Adm. Samuel Paparo, who currently leads U.S. Pacific Fleet and was nominated to lead U.S. Indo-Pacific Command, appeared before the Senate Armed Services Committee for his confirmation hearing. During the testimony, Sen. Mark Kelly (D-Ariz.) noted that China has more than 5,500 merchant vessels, while the U.S. has 80 U.S.-flagged merchant ships operating worldwide.
“I believe that the current size and scope of the U.S. merchant fleet is a vulnerability,” Paparo said when asked about the numbers and China’s potential advantage in a conflict. “I believe that we have a force that’s sized for efficiency, but has not been examined from the standpoint of effectiveness under fire.”
Paparo said the merchant marine fleet capacity does affect how the military plans for operations and conflict. U.S. mariners have a long history of supporting American overseas military operations at least as far back as the Spanish-American War, according to a piece in Proceedings.

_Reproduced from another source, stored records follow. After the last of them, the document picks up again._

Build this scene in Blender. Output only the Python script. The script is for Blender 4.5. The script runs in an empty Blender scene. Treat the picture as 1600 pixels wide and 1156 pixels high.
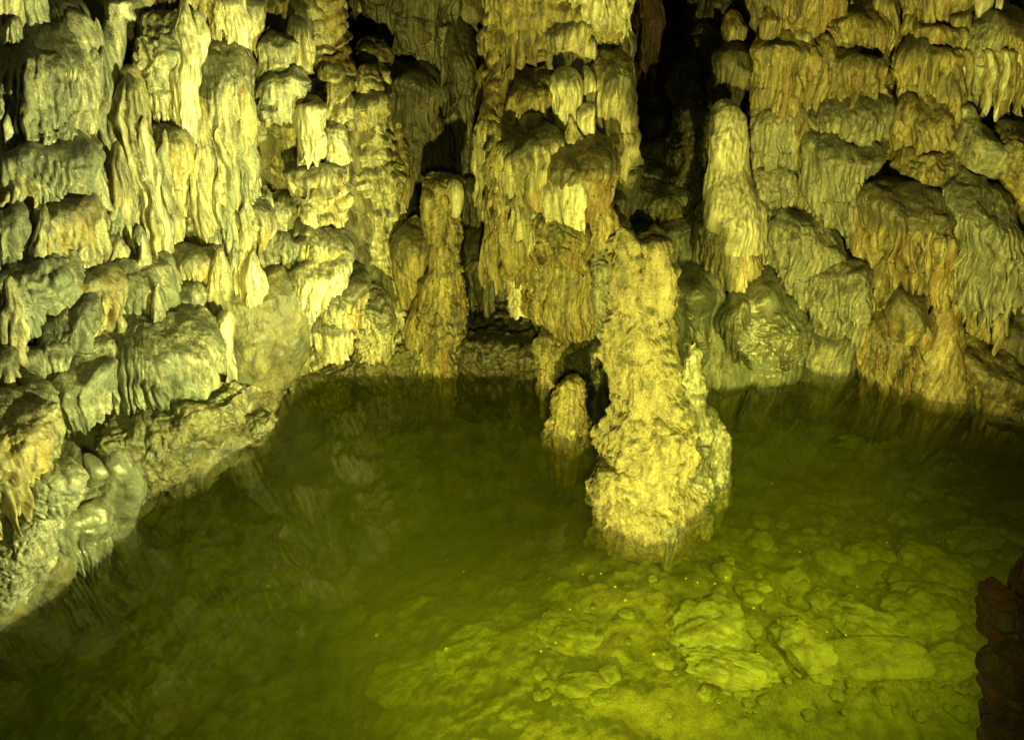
import bpy, math
import numpy as np

# ---------------------------------------------------------------- camera, world, lamps, exposure
SC = bpy.context.scene
COL = SC.collection
CAM_H, PITCH, FPX = 5.0, math.radians(36.0), 1150.0      # metres above the water, tilt, focal length in photo pixels
cam_d = bpy.data.cameras.new('camera')
cam_d.sensor_width = 36.0
cam_d.lens = FPX / 1600.0 * 36.0
cam_d.clip_start = 0.05
cam_d.clip_end = 200.0
cam = bpy.data.objects.new('camera', cam_d)
COL.objects.link(cam)
cam.location = (0, 0, CAM_H)
cam.rotation_euler = (math.pi / 2 - PITCH, 0, 0)
SC.camera = cam

world = bpy.data.worlds.new('World')
SC.world = world
world.use_nodes = True
bg = world.node_tree.nodes['Background']
bg.inputs['Color'].default_value = (0.62, 0.66, 0.30, 1)   # what little the rest of the cavern throws back
bg.inputs['Strength'].default_value = 0.03


def lamp(name, loc, target, power, color, size_deg=110, radius=0.08, blend=0.6):
    d = bpy.data.lights.new(name, 'SPOT')
    d.energy = power
    d.color = color
    d.spot_size = math.radians(size_deg)
    d.spot_blend = blend
    d.shadow_soft_size = radius
    o = bpy.data.objects.new(name, d)
    COL.objects.link(o)
    o.location = loc
    v = np.array(target, float) - np.array(loc, float)
    o.rotation_euler = (math.atan2(math.hypot(v[0], v[1]), -v[2]), 0, math.atan2(v[1], v[0]) - math.pi / 2)
    return o


# the cave floodlights stand low at the near edge of the pool, out of frame; the last lamp is an added pool fill
lamp('floodlight_below_walkway', (-0.3, -0.5, 0.9), (0.75, 6.8, 1.6), 3000, (1.0, 0.90, 0.14), 70, 0.12, 0.35)
lamp('floodlight_toward_left_wall', (3.1, 1.9, 0.7), (-4.4, 4.95, 2.2), 5200, (0.98, 1.0, 0.28), 60, 0.12, 0.6)
lamp('floodlight_on_right_bank', (3.4, 2.0, 1.0), (2.3, 7.4, 1.6), 560, (1.0, 0.89, 0.14), 135, 0.12, 0.9)
lamp('floodlight_over_pool_edge', (3.0, 2.2, 2.6), (1.6, 3.8, -0.5), 430, (0.92, 1.0, 0.08), 110, 0.12, 1.0)
lamp('pool_fill_lamp', (0.3, -0.2, 4.4), (-0.35, 4.2, -0.6), 950, (0.95, 1.0, 0.12), 84, 0.2, 1.0)  # added lamp with no known source, brightens the pool bed

SC.view_settings.view_transform = 'Standard'
SC.view_settings.look = 'None'
SC.view_settings.exposure = 0.0
SC.view_settings.gamma = 1.0
SC.view_settings.use_curve_mapping = False
SC.render.engine = 'CYCLES'
SC.cycles.max_bounces = 6
SC.cycles.diffuse_bounces = 3
SC.cycles.glossy_bounces = 3
SC.cycles.transparent_max_bounces = 12
SC.cycles.sample_clamp_indirect = 4.0
SC.cycles.caustics_reflective = False
SC.cycles.caustics_refractive = False
try:
    SC.cycles.use_denoising = True
    SC.cycles.denoiser = 'OPENIMAGEDENOISE'
except Exception:
    pass

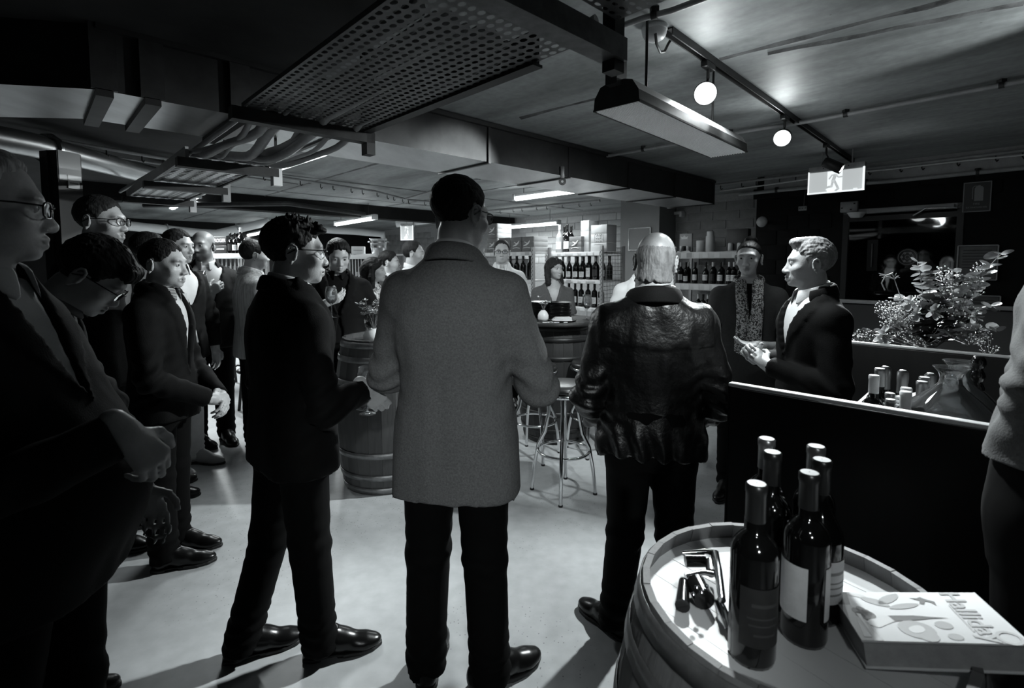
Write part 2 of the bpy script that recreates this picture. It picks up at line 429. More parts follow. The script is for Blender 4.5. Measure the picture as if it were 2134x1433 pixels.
# ------------------------------------------------------------------ the rectangular air duct under the ceiling
DZ = 2.27
duct = empty('air_duct', UV(-3.1, 2.0, 2.4), 0, 'long rectangular galvanised air duct hung under the ceiling from left to right', 'duct')
def induct(o): o.location = o.location - duct.location; return o
def ductseg(u0, u1, v0, v1, name='duct_section'):
    mb = MB(); P = rect(u0, u1, v0, v1)
    V = [(p.x, p.y, DZ) for p in P] + [(p.x, p.y, CEIL - .01) for p in P]
    mb.add(V, [(4, 5, 6, 7), (0, 1, 5, 4), (1, 2, 6, 5), (2, 3, 7, 6), (3, 0, 4, 7)]); mb.cm = 1; mb.add(V[:4], [(3, 2, 1, 0)])
    o = mb.build(name, [M['galv_shaded'], M['galv']], duct); o.location = -duct.location; return o
DU = (-3.40, -2.80)
cuts = [.25, 1.3, 2.45, 3.35, 4.25, 5.15, 6.1]
for a, b in zip(cuts[:-1], cuts[1:]): ductseg(DU[0], DU[1], a, b)
for c in cuts[1:]:
    mb = MB(); wallbox(mb, DU[0] - .012, DU[1] + .012, c - .012, c + .012, DZ - .012, CEIL - .01)
    o = mb.build('flange', M['galv_shaded'], duct); o.location = -duct.location
mb = MB(); wallbox(mb, DU[1], DU[1] + .03, .25, 6.1, CEIL - .035, CEIL - .008)
o = mb.build('top_flange', M['galv_shaded'], duct); o.location = -duct.location
# the bend towards the left wall
A1, A2 = UV(DU[1], .25), UV(DU[0], .25)
B1 = atZ(0, 140, DZ); B2 = atZ(0, 232, DZ)
B1 = A1 + (B1 - A1) * 1.0; B1.z = 0; B2.z = 0
dd = (B2 - A2).normalized()
for q in ('duct_bend',):
    P = [A1, B1 + Vector((-1.2, 0, 0)), B2 + Vector((-1.2, 0, 0)), A2]
    P = [P[1], P[0], P[3], P[2]]
    mb = MB(); V = [(p.x, p.y, DZ) for p in P] + [(p.x, p.y, CEIL - .01) for p in P]
    mb.add(V, [(4, 5, 6, 7), (0, 1, 5, 4), (1, 2, 6, 5), (2, 3, 7, 6), (3, 0, 4, 7)]); mb.cm = 1; mb.add(V[:4], [(3, 2, 1, 0)])
    o = mb.build(q, [M['galv_shaded'], M['galv']], duct); o.location = -duct.location
for v in (.27, .44, .80):      # strap hangers across the underside and up the side
    mb = MB(); wallbox(mb, DU[0] - .02, DU[1] + .02, v - .03, v + .03, DZ - .03, DZ - .002); wallbox(mb, DU[1] + .002, DU[1] + .025, v - .045, v + .045, DZ, CEIL)
    o = mb.build('hanger_strap', M['steel_dark'], duct); o.location = -duct.location
# second, smaller duct / boxed beams at the back
tag(slab('ceiling_beam', rect(-8.3, -8.05, .5, 7.8), 2.33, CEIL, M['dark_wall']), kind='structure')
tag(slab('ceiling_beam', rect(-2.25, U1, VD - .06, VD), 2.36, CEIL, M['conduit']), kind='structure')

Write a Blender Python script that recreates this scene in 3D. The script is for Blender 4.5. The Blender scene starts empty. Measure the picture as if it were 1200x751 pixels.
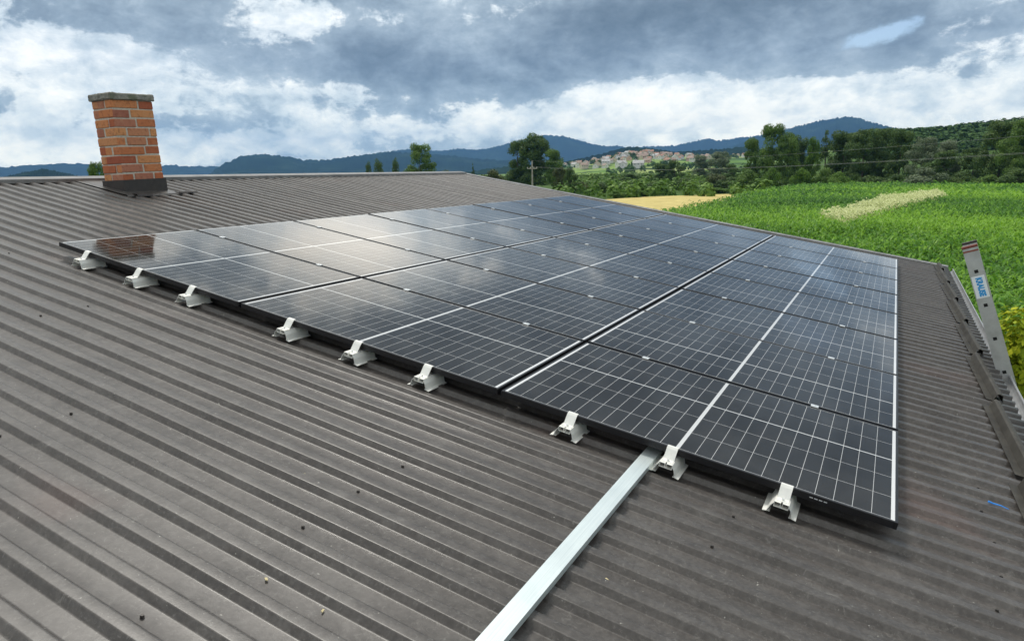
import bpy, math, random
import numpy as np
from mathutils import Matrix, Vector
random.seed(7); rng = np.random.default_rng(11)
S = bpy.context.scene
COL = S.collection

# ------------------------------------------------------------------ camera
CAM = Vector((-2.8999699, -5.108347, 0.4178584)); FOC = 833.98
CX = Vector((0.4679914, -0.8835656, -0.0172031)); CY = Vector((0.1876401, 0.0803257, 0.9789479)); CZ = Vector((-0.8635828, -0.4613672, 0.2033841))
cam = bpy.data.objects.new('camera', bpy.data.cameras.new('camera'))
m = Matrix((CX, CY, CZ)).transposed().to_4x4(); m.translation = CAM
cam.matrix_world = m
cam.data.sensor_width = 36; cam.data.lens = 36 * FOC / 1200
cam.data.clip_start = 0.05; cam.data.clip_end = 40000
COL.objects.link(cam); S.camera = cam

def ray(x, y):
    """viewing direction of a point measured in the 1200x751 photograph"""
    return (CX * (x - 600) - CY * (y - 375.5) - CZ * FOC).normalized()
def azel(x, y):
    d = ray(x, y); return math.atan2(d.y, d.x), math.asin(d.z)
def at_dist(x, y, D):
    d = ray(x, y); k = D / math.hypot(d.x, d.y); return CAM + d * k
def on_z(x, y, z):
    d = ray(x, y); return CAM + d * ((z - CAM.z) / d.z)

# ------------------------------------------------------------------ world: sky with clouds
SUN_AZ, SUN_EL = math.radians(48), math.radians(62)
W = bpy.data.worlds.new('World'); S.world = W; W.use_nodes = True
nt = W.node_tree; nt.nodes.clear()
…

“It is a limitation for how forward we could put combat capability and sustain combat capability that was in maritime terrain,” he told the panel.
If confirmed, Paparo said he would work with U.S. Transportation Command to find gaps across the maritime enterprise.
Kelly, a graduate of the U.S. Merchant Marine Academy, asked Paparo whether putting the same level of attention on the maritime enterprise as Congress has given critical minerals and semiconductor manufacturing would help national security. Paparo agreed it would.
Earlier this week, Kelly and 18 other lawmakers in the House and Senate penned a letter to President Joe Biden calling on him to create an “interagency maritime policy coordinator” to organize policy across the defense, commercial and civilian space, USNI News reported.
In addition to focusing on the maritime enterprise, Paparo cited the Pentagon’s push to quickly build existing unmanned systems and proliferate them throughout the fleet as one way the U.S. could deal with some of what Kelly described as vulnerabilities.
“I think there are a number of initiatives, such as the Department of Defense’s Replicator initiative that seeks to gain scale with innovative practices and by closing on design and invoking small business and increasing the defense industrial base,” Paparo said. “I think another key point is to understand the opacity of the financial community and the extent to which investments in the [People’s Republic of China] – through their civil-military fusion – directly could confer to weapons building that could affect and could harm Americans on the battlefield.”
Deputy Defense Secretary Kath Hicks unveiled the Replicator effort in August and Paparo has pushed an idea known as “hellscape,” which would use lethal drones to thwart a potential Chinese invasion of Taiwan.
Asked whether a successful invasion of Taiwan would end China’s objectives, Paparo said China is building a force for power projection beyond Taiwan, pointing to the Senkakus – an island chain in the East China Sea that China and Taiwan both claim, but Japan administers – and the South China Sea.
The PACFLEET commander endorsed Taiwan taking an asymmetric approach to defending itself and deterring China, and specifically called out the the “porcupine” strategy written by Adm. Lee Hsi-min, the former chief of staff of the Republic of China Armed Forces.
“Actions that Taiwan takes to strengthen its own defenses have a three-to-one leverage against aggression,” Paparo said. “This is military doctrine on assault rations. And accordingly, to the extent that Taiwan can make itself a porcupine with sea denial capabilities, with the ability to defeat an invader at sea, undersea, in the air, to the invasion beaches, has three-to-one leverage in the investment in its ability to defend itself and ensure that the tension in the straits are resolved peacefully and not by coercion.”
If confirmed, Paparo would replace U.S. Indo-Pacific Command chief Adm. John Aquilino, who has led the combatant command since April 2021.